Task details: Starting with the first line of the data below, copy each line up to and including the one containing "grey silos', 'catwalk')". Pictures stay out.
--------------------
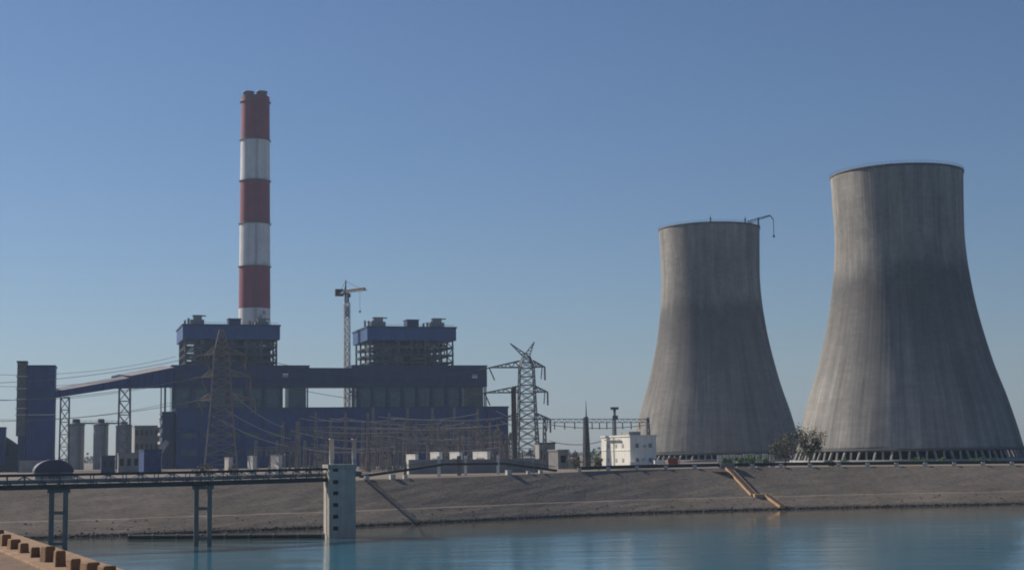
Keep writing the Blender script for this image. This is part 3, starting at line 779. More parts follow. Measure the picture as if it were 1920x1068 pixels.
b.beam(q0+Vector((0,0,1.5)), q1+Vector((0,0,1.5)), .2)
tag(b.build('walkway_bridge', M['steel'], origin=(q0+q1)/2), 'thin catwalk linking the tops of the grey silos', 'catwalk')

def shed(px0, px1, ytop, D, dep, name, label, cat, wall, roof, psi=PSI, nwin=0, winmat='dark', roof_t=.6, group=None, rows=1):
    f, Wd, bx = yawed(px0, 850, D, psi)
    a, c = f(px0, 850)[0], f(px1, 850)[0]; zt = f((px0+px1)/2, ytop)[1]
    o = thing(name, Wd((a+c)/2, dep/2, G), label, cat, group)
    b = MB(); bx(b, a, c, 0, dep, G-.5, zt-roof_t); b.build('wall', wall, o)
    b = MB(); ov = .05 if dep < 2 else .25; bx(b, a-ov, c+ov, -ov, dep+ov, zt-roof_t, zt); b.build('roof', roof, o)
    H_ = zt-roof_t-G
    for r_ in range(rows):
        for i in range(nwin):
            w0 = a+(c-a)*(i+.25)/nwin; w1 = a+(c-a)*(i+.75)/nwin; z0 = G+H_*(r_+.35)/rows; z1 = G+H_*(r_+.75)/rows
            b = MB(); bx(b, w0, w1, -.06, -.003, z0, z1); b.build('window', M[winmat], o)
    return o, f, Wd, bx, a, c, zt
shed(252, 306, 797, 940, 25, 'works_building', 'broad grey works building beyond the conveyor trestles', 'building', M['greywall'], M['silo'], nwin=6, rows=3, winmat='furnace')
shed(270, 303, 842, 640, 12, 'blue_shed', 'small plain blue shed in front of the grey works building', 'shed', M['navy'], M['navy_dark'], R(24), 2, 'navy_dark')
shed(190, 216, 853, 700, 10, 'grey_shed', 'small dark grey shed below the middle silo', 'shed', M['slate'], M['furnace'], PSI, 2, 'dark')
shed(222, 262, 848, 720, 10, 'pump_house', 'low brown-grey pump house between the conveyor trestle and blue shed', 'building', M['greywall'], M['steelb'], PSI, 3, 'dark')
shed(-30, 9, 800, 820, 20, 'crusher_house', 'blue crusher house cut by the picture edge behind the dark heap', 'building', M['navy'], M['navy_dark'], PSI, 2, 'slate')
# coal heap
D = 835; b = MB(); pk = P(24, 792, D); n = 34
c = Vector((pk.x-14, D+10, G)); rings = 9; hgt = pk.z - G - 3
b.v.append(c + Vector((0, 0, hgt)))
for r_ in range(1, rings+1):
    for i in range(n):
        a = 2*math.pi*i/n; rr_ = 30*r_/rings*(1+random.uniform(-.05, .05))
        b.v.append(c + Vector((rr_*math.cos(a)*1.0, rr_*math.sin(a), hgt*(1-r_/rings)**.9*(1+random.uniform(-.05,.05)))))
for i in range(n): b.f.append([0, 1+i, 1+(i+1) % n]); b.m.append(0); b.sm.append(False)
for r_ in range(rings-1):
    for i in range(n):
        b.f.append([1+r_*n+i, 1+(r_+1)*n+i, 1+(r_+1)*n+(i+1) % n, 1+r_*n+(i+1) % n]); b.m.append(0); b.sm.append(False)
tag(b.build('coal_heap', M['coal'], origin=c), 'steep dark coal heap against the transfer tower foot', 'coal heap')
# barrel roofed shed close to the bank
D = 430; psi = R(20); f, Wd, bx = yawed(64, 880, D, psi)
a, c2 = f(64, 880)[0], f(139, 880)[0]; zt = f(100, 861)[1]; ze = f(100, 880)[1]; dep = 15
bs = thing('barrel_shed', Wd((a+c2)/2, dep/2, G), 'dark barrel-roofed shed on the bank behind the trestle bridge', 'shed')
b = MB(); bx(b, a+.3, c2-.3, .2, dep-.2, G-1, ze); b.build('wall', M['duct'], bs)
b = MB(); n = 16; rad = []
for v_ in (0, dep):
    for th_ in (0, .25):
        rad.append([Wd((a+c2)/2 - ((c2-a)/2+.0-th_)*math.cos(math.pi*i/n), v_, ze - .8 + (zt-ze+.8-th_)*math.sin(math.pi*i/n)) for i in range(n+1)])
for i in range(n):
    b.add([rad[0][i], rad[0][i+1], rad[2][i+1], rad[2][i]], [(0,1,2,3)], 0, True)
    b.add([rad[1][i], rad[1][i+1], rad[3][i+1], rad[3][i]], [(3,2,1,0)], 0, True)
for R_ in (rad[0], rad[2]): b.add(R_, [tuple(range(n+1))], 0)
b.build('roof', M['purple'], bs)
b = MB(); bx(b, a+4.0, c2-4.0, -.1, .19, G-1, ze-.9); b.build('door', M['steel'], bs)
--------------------
Solved exercise:
Keep writing the Blender script for this image. This is part 3, starting at line 779. More parts follow. Measure the picture as if it were 1920x1068 pixels.
b.beam(q0+Vector((0,0,1.5)), q1+Vector((0,0,1.5)), .2)
tag(b.build('walkway_bridge', M['steel'], origin=(q0+q1)/2), 'thin catwalk linking the tops of the grey silos', 'catwalk')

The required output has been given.